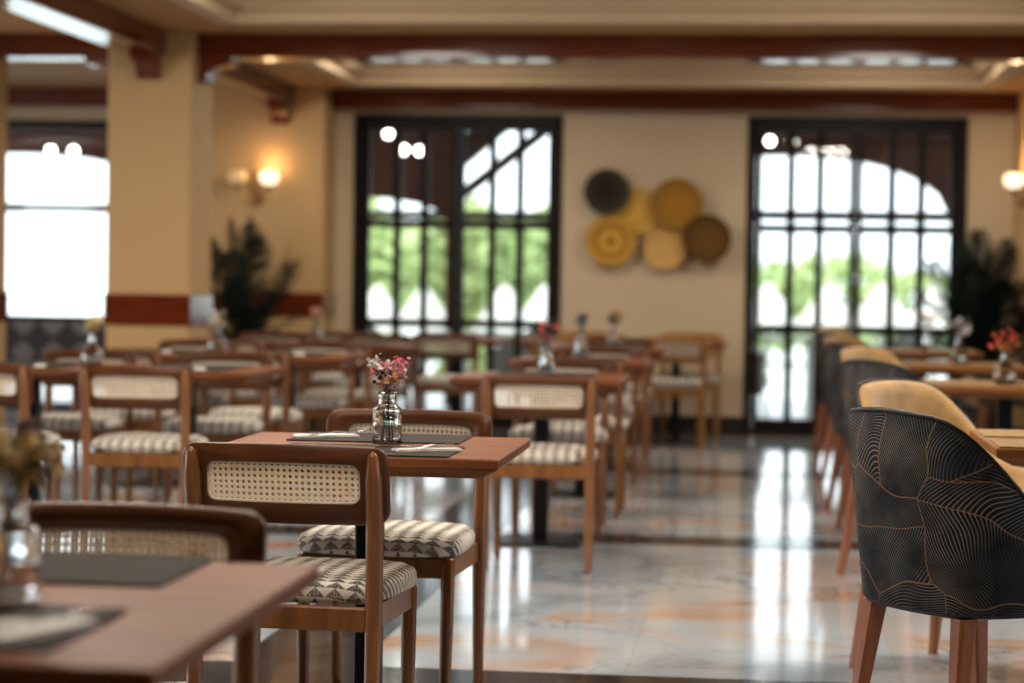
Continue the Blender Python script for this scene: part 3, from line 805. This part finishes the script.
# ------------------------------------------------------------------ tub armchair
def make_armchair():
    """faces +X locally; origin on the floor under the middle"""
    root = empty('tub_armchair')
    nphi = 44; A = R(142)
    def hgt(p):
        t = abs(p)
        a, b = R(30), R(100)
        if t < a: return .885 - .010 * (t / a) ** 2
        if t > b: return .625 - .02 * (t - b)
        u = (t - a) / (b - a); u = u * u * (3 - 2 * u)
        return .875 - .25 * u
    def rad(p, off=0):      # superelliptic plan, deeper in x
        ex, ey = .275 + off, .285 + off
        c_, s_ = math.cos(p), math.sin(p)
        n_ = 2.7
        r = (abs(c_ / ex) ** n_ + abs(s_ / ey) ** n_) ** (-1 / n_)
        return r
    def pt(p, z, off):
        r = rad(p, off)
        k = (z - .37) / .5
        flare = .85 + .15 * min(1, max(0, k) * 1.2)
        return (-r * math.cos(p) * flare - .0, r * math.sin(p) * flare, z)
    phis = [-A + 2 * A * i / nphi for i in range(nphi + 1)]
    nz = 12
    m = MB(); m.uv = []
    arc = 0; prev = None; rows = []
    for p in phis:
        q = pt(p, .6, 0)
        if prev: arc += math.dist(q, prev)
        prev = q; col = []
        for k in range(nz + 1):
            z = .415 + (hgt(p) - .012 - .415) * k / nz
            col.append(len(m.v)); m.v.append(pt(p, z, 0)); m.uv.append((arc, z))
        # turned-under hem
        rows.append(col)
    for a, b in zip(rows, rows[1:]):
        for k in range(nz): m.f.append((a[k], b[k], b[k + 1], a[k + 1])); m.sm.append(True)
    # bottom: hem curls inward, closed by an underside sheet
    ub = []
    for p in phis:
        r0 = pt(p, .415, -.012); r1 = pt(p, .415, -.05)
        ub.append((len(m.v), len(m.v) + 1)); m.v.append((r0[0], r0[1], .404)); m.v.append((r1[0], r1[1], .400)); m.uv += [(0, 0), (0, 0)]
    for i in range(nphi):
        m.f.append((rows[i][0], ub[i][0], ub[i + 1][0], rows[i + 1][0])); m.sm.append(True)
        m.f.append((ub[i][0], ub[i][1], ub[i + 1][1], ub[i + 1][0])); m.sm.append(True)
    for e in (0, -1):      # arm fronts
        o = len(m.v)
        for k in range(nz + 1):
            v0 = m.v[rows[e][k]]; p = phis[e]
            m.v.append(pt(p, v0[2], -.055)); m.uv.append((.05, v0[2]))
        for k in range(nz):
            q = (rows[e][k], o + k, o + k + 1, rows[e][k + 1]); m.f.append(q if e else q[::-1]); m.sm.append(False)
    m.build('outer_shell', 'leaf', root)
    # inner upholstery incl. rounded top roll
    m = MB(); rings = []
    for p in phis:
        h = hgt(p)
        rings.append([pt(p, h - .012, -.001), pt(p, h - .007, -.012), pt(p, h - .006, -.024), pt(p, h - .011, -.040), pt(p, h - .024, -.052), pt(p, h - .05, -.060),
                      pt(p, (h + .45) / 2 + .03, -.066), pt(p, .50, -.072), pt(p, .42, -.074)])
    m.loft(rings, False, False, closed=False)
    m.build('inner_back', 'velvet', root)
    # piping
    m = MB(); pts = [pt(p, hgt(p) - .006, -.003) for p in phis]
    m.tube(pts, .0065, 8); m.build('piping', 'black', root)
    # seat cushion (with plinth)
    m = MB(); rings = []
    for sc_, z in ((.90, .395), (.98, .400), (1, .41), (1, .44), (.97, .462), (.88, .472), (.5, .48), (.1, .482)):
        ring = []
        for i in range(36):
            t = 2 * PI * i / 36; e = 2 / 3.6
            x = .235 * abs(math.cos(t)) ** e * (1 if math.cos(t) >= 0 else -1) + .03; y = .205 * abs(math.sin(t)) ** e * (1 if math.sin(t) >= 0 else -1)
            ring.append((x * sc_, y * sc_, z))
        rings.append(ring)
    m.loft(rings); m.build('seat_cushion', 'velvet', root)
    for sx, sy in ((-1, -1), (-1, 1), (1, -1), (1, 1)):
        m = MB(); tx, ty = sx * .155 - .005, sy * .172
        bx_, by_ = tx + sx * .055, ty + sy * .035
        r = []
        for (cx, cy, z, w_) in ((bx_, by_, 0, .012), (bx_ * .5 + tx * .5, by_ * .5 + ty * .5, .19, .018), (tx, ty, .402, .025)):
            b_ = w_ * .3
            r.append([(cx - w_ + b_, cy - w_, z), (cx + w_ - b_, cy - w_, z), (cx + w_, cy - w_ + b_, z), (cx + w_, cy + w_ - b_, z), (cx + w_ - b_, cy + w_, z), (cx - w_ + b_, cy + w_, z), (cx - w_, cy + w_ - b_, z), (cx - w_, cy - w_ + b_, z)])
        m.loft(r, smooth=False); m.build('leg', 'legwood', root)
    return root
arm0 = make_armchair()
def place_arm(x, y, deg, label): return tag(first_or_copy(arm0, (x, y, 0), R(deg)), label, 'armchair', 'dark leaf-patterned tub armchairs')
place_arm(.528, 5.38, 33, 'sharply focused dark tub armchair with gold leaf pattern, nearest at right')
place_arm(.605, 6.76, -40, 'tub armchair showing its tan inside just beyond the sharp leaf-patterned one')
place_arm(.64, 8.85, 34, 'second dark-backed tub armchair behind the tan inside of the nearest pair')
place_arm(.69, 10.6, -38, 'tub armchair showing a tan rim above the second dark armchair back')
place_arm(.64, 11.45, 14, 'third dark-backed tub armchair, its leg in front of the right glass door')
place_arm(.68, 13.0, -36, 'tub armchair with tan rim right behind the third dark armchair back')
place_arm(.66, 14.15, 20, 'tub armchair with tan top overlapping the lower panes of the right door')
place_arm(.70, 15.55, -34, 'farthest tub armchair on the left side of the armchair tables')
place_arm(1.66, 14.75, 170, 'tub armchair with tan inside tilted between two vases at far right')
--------
> Task objective
Transcribe the material exactly, keeping every word and none of the pictures.

> Expected output
Continue the Blender Python script for this scene: part 3, from line 805. This part finishes the script.
# ------------------------------------------------------------------ tub armchair
def make_armchair():
    """faces +X locally; origin on the floor under the middle"""
    root = empty('tub_armchair')
    nphi = 44; A = R(142)
    def hgt(p):
        t = abs(p)
        a, b = R(30), R(100)
        if t < a: return .885 - .010 * (t / a) ** 2
        if t > b: return .625 - .02 * (t - b)
        u = (t - a) / (b - a); u = u * u * (3 - 2 * u)
        return .875 - .25 * u
    def rad(p, off=0):      # superelliptic plan, deeper in x
        ex, ey = .275 + off, .285 + off
        c_, s_ = math.cos(p), math.sin(p)
        n_ = 2.7
        r = (abs(c_ / ex) ** n_ + abs(s_ / ey) ** n_) ** (-1 / n_)
        return r
    def pt(p, z, off):
        r = rad(p, off)
        k = (z - .37) / .5
        flare = .85 + .15 * min(1, max(0, k) * 1.2)
        return (-r * math.cos(p) * flare - .0, r * math.sin(p) * flare, z)
    phis = [-A + 2 * A * i / nphi for i in range(nphi + 1)]
    nz = 12
    m = MB(); m.uv = []
    arc = 0; prev = None; rows = []
    for p in phis:
        q = pt(p, .6, 0)
        if prev: arc += math.dist(q, prev)
        prev = q; col = []
        for k in range(nz + 1):
            z = .415 + (hgt(p) - .012 - .415) * k / nz
            col.append(len(m.v)); m.v.append(pt(p, z, 0)); m.uv.append((arc, z))
        # turned-under hem
        rows.append(col)
    for a, b in zip(rows, rows[1:]):
        for k in range(nz): m.f.append((a[k], b[k], b[k + 1], a[k + 1])); m.sm.append(True)
    # bottom: hem curls inward, closed by an underside sheet
    ub = []
    for p in phis:
        r0 = pt(p, .415, -.012); r1 = pt(p, .415, -.05)
        ub.append((len(m.v), len(m.v) + 1)); m.v.append((r0[0], r0[1], .404)); m.v.append((r1[0], r1[1], .400)); m.uv += [(0, 0), (0, 0)]
    for i in range(nphi):
        m.f.append((rows[i][0], ub[i][0], ub[i + 1][0], rows[i + 1][0])); m.sm.append(True)
        m.f.append((ub[i][0], ub[i][1], ub[i + 1][1], ub[i + 1][0])); m.sm.append(True)
    for e in (0, -1):      # arm fronts
        o = len(m.v)
        for k in range(nz + 1):
            v0 = m.v[rows[e][k]]; p = phis[e]
            m.v.append(pt(p, v0[2], -.055)); m.uv.append((.05, v0[2]))
        for k in range(nz):
            q = (rows[e][k], o + k, o + k + 1, rows[e][k + 1]); m.f.append(q if e else q[::-1]); m.sm.append(False)
    m.build('outer_shell', 'leaf', root)
    # inner upholstery incl. rounded top roll
    m = MB(); rings = []
    for p in phis:
        h = hgt(p)
        rings.append([pt(p, h - .012, -.001), pt(p, h - .007, -.012), pt(p, h - .006, -.024), pt(p, h - .011, -.040), pt(p, h - .024, -.052), pt(p, h - .05, -.060),
                      pt(p, (h + .45) / 2 + .03, -.066), pt(p, .50, -.072), pt(p, .42, -.074)])
    m.loft(rings, False, False, closed=False)
    m.build('inner_back', 'velvet', root)
    # piping
    m = MB(); pts = [pt(p, hgt(p) - .006, -.003) for p in phis]
    m.tube(pts, .0065, 8); m.build('piping', 'black', root)
    # seat cushion (with plinth)
    m = MB(); rings = []
    for sc_, z in ((.90, .395), (.98, .400), (1, .41), (1, .44), (.97, .462), (.88, .472), (.5, .48), (.1, .482)):
        ring = []
        for i in range(36):
            t = 2 * PI * i / 36; e = 2 / 3.6
            x = .235 * abs(math.cos(t)) ** e * (1 if math.cos(t) >= 0 else -1) + .03; y = .205 * abs(math.sin(t)) ** e * (1 if math.sin(t) >= 0 else -1)
            ring.append((x * sc_, y * sc_, z))
        rings.append(ring)
    m.loft(rings); m.build('seat_cushion', 'velvet', root)
    for sx, sy in ((-1, -1), (-1, 1), (1, -1), (1, 1)):
        m = MB(); tx, ty = sx * .155 - .005, sy * .172
        bx_, by_ = tx + sx * .055, ty + sy * .035
        r = []
        for (cx, cy, z, w_) in ((bx_, by_, 0, .012), (bx_ * .5 + tx * .5, by_ * .5 + ty * .5, .19, .018), (tx, ty, .402, .025)):
            b_ = w_ * .3
            r.append([(cx - w_ + b_, cy - w_, z), (cx + w_ - b_, cy - w_, z), (cx + w_, cy - w_ + b_, z), (cx + w_, cy + w_ - b_, z), (cx + w_ - b_, cy + w_, z), (cx - w_ + b_, cy + w_, z), (cx - w_, cy + w_ - b_, z), (cx - w_, cy - w_ + b_, z)])
        m.loft(r, smooth=False); m.build('leg', 'legwood', root)
    return root
arm0 = make_armchair()
def place_arm(x, y, deg, label): return tag(first_or_copy(arm0, (x, y, 0), R(deg)), label, 'armchair', 'dark leaf-patterned tub armchairs')
place_arm(.528, 5.38, 33, 'sharply focused dark tub armchair with gold leaf pattern, nearest at right')
place_arm(.605, 6.76, -40, 'tub armchair showing its tan inside just beyond the sharp leaf-patterned one')
place_arm(.64, 8.85, 34, 'second dark-backed tub armchair behind the tan inside of the nearest pair')
place_arm(.69, 10.6, -38, 'tub armchair showing a tan rim above the second dark armchair back')
place_arm(.64, 11.45, 14, 'third dark-backed tub armchair, its leg in front of the right glass door')
place_arm(.68, 13.0, -36, 'tub armchair with tan rim right behind the third dark armchair back')
place_arm(.66, 14.15, 20, 'tub armchair with tan top overlapping the lower panes of the right door')
place_arm(.70, 15.55, -34, 'farthest tub armchair on the left side of the armchair tables')
place_arm(1.66, 14.75, 170, 'tub armchair with tan inside tilted between two vases at far right')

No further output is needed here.